Über Konfuzius sagt man: "Hätte man Konfuzius die Regierung anvertraut, seine erste Maßnahme wäre das Berichtigen der Namen (zheng ming) gewesen". - Der erste Schritt eines erfolgreichen Regierens besteht bei Konfuzius im Berichtigen der Namen. So wie in Orwells Roman? So wie bei Hellinger? Man könnte es meinen, denn auch bei Konfuzius spielt die richtige Ordnung eine wichtige Rolle: "Li", die Riten, tradierte Formen und Normen des Altertums. Der (gute, weise, edle) Fürst muss sicherstellen,
dass der Herrscher der Herrscher,
der Diener Diener,
der Vater Vater,
der Sohn Sohn ist.
Was der Name "Herrscher" bedeutet, war bei Konfuzius durch die "edlen" Herrscher der Vergangenheit vorgegeben, die gewaltfrei regierten und durch ihr Vorbild inspirierten. "Ich liebe das Altertum und ergründe es ernsthaft." - Ein Tyrann auf dem Thron darf nicht "Herrscher" genannt werden, und seine Entmachtung kann gerechtfertigt oder sogar geboten sein. 
Vor dem Berichtigen der Namen steht also zunächst ein Klärungs-Prozess: Was sagt Herrscher-Sein, Vater-Sein, Bürger-Sein Lehrer-Sein, Lernbegleiter-Sein konkret aus? 

Siehe auch: 


Konfuzius, "Lehrer der Werte", wollte nie "Lehrer" genannt werden. Er lebte im 6. Jahrhundert v.Chr. im Lande Lu in China und war damit (mehr oder weniger) Zeitgenosse von Buddha in Indien, Sokrates in Griechenland und Nebukadnezar in Babylonien, der dort die Israeliten in "Babylonischer Gefangenschaft" hielt. 
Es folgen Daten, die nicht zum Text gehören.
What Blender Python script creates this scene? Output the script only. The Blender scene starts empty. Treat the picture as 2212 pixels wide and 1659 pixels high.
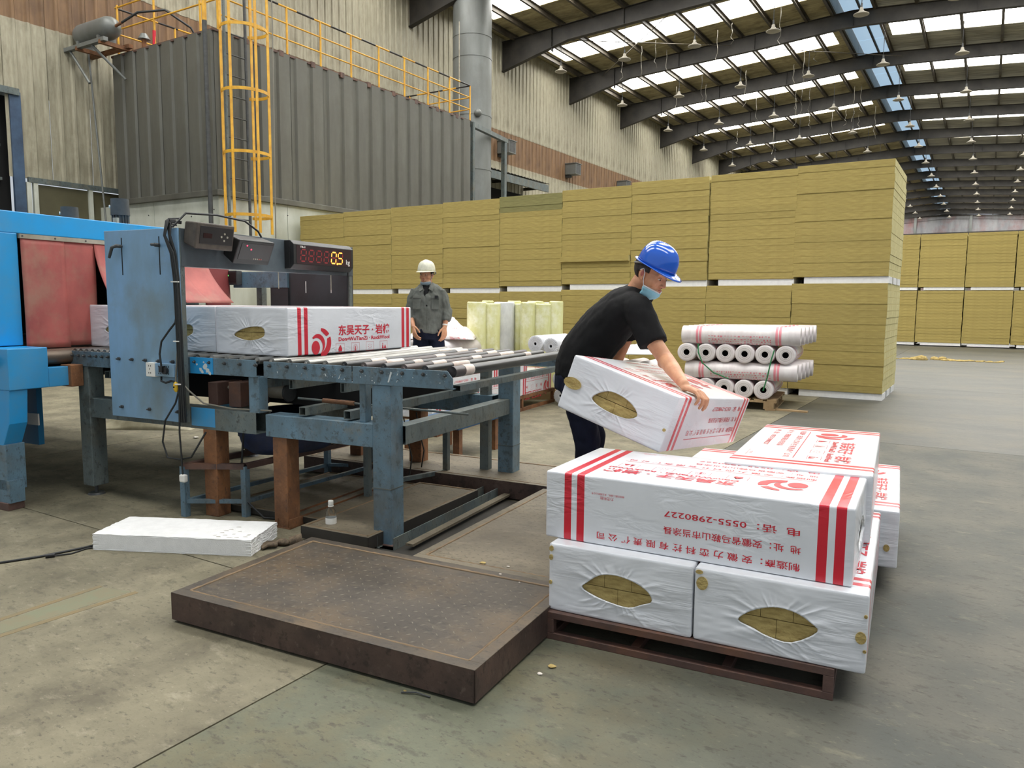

Nichts Genaues weiß man über seine Schule. Konfuzius wurde es nie müde zu lehren, sagt man, dennoch beunru­higte es ihn, wenn dies als seine Berufung gesehen wurde.
Er soll 3000 Schüler gehabt haben, die meisten zwischen 30 und 50 Jahre alt, 72 von ihnen, von denen er sich besonders verstanden fühlte, sind namentlich bekannt, z.B. Yan Hui, der 30 Jahre jünger war als Konfuzius und als sein begabtester Schüler galt. Mit ihm und anderen wanderte er auch 13 Jahre im Exil durch die Nachbarländern Wei und Chen, bis er nach Lu zurück kehrte, wo er im Alter von 72 Jahren starb.